GIVEN DATA:
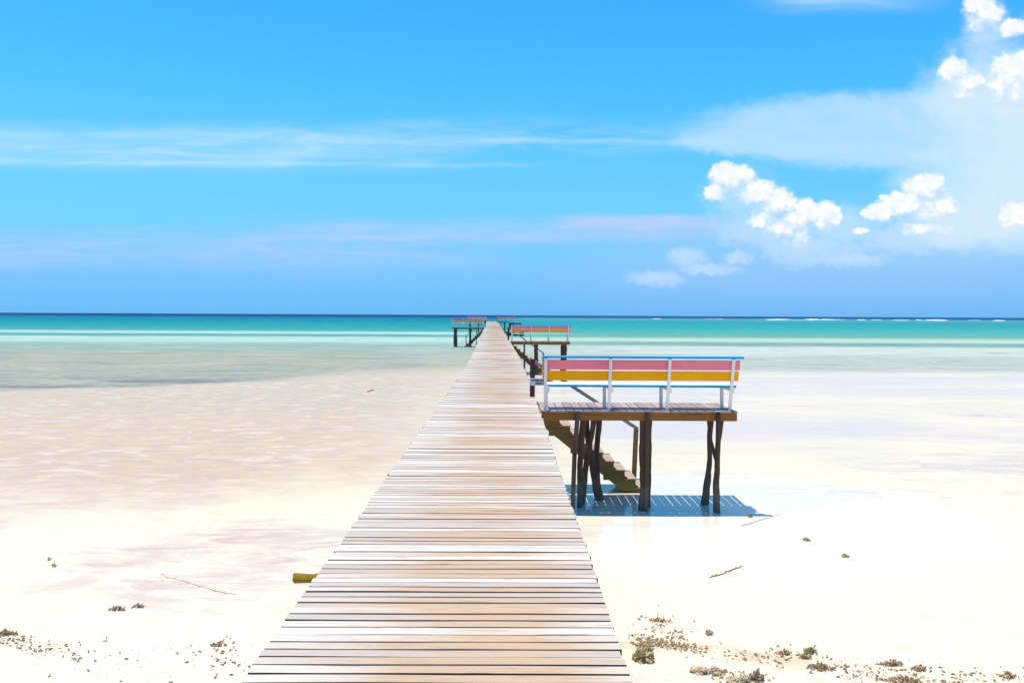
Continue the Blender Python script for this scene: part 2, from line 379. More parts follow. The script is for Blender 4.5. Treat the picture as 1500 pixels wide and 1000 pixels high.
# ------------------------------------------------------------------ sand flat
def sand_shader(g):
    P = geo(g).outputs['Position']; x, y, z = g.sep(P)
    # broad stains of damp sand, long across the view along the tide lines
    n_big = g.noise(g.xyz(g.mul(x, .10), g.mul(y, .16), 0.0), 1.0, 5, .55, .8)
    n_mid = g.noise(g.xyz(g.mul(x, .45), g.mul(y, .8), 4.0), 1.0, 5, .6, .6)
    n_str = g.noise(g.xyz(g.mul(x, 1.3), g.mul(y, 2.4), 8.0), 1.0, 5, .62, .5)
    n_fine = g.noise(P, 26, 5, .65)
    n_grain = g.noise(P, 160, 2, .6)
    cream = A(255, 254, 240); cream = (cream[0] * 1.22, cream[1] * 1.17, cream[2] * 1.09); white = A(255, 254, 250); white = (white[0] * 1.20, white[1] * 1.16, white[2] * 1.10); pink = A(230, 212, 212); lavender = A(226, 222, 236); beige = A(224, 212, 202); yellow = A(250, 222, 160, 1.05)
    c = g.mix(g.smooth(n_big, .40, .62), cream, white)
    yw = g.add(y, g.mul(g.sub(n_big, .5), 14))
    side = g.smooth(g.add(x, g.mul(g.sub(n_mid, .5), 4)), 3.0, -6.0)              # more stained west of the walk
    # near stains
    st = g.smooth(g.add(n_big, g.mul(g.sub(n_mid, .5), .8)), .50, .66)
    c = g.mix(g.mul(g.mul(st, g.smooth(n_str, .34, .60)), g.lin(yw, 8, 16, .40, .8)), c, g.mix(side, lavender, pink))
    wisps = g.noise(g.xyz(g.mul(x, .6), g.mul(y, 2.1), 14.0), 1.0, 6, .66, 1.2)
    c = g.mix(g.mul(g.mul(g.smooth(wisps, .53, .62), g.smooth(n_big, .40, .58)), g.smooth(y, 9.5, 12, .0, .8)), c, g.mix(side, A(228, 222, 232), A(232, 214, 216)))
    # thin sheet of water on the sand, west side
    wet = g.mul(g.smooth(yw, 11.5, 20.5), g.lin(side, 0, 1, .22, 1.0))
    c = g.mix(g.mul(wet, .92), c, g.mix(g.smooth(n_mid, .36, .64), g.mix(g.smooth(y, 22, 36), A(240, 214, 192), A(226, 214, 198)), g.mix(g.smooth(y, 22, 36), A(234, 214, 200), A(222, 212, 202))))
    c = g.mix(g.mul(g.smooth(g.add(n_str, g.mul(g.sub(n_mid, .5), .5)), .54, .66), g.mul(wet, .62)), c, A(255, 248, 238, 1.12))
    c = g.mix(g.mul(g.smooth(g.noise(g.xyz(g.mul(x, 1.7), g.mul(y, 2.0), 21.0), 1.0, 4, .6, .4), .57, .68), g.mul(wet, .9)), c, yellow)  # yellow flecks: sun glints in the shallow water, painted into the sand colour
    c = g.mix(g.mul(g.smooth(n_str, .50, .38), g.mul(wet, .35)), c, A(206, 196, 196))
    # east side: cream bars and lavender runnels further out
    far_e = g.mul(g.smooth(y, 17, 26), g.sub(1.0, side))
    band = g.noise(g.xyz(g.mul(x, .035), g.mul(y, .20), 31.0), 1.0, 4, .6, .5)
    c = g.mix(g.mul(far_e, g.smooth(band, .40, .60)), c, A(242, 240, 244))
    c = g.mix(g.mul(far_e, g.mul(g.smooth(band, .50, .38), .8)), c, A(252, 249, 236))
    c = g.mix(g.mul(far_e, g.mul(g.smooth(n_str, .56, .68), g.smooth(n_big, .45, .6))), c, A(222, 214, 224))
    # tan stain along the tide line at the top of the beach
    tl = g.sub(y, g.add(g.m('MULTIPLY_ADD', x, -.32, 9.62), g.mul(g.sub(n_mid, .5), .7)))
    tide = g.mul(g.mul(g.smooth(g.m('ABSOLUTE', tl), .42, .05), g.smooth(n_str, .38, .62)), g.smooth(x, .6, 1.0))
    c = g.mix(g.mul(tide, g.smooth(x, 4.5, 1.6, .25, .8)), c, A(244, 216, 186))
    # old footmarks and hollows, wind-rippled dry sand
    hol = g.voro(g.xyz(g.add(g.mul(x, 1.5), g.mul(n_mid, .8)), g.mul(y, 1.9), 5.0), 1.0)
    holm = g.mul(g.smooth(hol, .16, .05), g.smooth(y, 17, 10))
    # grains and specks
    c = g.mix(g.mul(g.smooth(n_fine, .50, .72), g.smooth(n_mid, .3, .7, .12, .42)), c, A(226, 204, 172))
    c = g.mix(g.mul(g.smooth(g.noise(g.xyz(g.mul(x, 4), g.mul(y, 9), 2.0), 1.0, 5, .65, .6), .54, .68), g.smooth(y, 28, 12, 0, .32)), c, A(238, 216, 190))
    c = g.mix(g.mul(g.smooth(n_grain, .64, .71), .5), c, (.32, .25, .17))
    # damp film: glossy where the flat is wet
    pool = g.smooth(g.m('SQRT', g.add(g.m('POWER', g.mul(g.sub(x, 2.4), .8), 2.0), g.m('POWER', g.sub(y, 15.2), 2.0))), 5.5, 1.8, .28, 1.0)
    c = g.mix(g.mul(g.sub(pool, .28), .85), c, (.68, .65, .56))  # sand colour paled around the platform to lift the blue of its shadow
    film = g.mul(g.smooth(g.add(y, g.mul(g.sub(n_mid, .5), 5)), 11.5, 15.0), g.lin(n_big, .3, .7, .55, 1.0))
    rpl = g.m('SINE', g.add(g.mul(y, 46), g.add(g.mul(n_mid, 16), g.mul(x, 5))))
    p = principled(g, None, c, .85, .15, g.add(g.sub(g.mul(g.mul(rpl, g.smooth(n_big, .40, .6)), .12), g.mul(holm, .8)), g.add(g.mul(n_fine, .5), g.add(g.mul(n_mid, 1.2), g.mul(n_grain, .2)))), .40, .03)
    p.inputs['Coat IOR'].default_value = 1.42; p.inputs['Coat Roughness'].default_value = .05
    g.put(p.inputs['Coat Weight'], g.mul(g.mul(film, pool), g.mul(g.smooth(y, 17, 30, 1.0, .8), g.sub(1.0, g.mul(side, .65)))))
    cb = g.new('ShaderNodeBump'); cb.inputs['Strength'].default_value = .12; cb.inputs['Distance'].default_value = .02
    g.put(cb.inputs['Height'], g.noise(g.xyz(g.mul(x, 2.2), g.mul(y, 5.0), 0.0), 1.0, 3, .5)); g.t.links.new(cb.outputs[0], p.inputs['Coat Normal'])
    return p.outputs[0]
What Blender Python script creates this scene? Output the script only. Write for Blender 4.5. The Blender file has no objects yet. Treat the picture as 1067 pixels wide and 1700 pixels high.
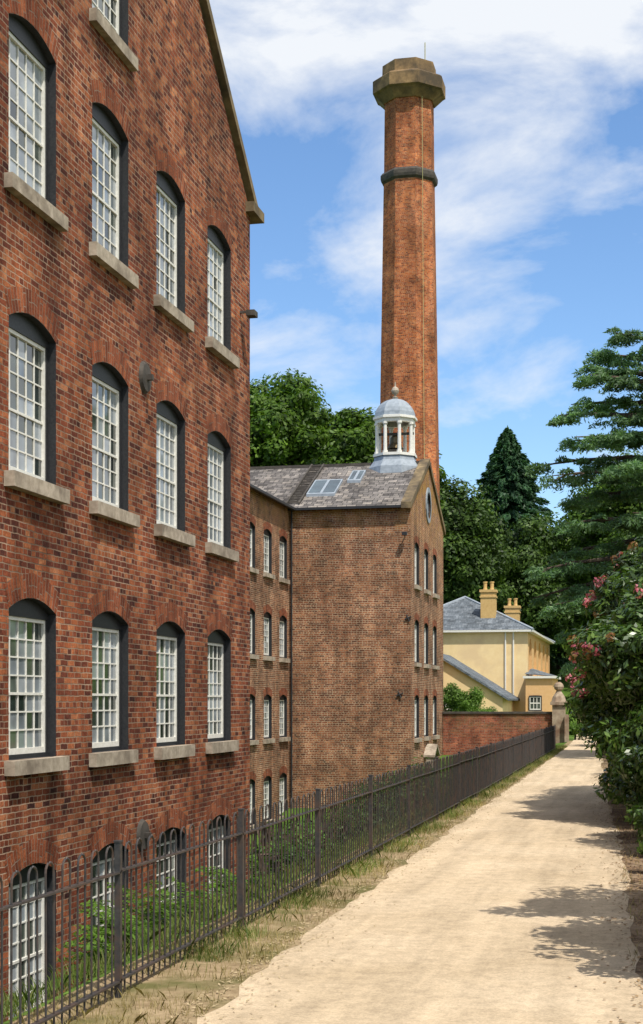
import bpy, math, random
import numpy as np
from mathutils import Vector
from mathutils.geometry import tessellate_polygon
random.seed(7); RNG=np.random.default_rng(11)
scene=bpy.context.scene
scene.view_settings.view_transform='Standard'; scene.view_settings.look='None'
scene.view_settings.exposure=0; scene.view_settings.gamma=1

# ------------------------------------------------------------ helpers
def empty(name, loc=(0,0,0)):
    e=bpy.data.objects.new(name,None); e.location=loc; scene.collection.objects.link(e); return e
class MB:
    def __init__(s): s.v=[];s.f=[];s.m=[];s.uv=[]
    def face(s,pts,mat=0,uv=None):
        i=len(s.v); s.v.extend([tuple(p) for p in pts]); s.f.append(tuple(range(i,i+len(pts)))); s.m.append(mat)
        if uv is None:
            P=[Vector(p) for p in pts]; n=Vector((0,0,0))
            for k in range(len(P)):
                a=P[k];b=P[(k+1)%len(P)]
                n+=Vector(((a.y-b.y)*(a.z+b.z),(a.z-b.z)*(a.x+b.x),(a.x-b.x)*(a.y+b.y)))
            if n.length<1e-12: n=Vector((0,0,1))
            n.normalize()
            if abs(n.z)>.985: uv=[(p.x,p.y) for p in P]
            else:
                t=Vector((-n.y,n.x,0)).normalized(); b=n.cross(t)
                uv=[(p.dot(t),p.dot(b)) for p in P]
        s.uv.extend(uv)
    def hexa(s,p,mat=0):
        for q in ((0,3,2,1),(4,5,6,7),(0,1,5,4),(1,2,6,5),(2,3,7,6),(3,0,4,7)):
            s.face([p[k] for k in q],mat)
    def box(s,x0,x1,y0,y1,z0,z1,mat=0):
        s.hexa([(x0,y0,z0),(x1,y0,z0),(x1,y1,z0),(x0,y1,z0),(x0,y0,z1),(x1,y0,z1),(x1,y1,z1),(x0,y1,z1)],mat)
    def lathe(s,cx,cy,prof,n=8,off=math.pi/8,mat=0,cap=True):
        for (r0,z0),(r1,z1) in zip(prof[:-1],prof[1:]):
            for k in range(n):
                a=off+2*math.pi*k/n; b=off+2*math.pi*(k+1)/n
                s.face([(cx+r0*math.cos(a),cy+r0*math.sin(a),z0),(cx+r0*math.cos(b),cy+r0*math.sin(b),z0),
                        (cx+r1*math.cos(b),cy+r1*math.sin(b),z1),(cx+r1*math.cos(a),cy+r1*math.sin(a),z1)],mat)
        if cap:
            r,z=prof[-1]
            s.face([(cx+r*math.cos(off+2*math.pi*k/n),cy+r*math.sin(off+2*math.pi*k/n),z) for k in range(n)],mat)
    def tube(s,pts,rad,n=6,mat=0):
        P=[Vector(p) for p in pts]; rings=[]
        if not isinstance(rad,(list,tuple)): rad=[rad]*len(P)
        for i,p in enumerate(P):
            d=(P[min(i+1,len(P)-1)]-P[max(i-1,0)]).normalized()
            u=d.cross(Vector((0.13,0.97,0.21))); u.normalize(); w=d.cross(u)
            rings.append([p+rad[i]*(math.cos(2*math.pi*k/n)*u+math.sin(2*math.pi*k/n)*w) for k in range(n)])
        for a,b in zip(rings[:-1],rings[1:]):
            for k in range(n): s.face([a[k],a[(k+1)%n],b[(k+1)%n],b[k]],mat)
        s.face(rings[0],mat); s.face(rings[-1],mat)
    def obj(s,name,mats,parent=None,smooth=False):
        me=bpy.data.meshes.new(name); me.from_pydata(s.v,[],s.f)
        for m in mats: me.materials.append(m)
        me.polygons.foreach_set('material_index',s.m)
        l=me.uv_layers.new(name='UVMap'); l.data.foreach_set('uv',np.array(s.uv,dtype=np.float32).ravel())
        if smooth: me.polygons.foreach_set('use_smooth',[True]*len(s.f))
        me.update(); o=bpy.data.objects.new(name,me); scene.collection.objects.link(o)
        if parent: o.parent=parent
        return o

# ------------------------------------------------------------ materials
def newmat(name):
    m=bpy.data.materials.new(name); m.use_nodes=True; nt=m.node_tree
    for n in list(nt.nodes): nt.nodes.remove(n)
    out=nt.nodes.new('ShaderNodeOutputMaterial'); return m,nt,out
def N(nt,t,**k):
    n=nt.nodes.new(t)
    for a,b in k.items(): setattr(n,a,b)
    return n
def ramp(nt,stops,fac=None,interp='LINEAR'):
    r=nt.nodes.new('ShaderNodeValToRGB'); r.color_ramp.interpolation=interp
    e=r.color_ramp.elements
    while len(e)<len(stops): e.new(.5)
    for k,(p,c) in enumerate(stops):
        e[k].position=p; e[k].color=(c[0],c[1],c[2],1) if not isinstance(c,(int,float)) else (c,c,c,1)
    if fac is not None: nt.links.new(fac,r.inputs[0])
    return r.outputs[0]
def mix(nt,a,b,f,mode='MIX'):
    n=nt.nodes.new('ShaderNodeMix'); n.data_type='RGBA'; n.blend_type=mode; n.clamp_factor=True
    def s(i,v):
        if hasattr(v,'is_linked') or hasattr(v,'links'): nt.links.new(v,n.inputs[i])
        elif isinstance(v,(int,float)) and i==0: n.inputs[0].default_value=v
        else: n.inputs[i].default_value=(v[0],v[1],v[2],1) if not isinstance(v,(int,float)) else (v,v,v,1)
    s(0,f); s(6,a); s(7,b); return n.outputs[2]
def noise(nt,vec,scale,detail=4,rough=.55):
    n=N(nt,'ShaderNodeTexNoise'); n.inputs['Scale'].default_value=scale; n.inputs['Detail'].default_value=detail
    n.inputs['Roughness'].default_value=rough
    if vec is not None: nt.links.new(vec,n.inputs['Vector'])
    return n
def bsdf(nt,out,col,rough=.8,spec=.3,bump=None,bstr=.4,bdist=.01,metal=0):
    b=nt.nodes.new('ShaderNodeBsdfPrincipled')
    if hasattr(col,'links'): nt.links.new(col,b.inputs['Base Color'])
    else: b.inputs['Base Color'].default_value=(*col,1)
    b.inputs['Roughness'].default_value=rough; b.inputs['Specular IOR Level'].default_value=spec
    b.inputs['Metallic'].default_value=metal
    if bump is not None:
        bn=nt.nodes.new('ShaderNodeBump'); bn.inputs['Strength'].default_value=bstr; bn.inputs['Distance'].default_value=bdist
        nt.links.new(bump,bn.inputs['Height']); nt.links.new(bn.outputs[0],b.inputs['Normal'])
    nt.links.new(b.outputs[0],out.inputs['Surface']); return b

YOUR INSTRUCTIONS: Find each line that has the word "Python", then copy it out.

OUTPUT BELOW:
Continue the Blender Python script for this scene: part 2, from line 379. More parts follow. The script is for Blender 4.5. Treat the picture as 1500 pixels wide and 1000 pixels high.
What Blender Python script creates this scene? Output the script only. Write for Blender 4.5. The Blender file has no objects yet. Treat the picture as 1067 pixels wide and 1700 pixels high.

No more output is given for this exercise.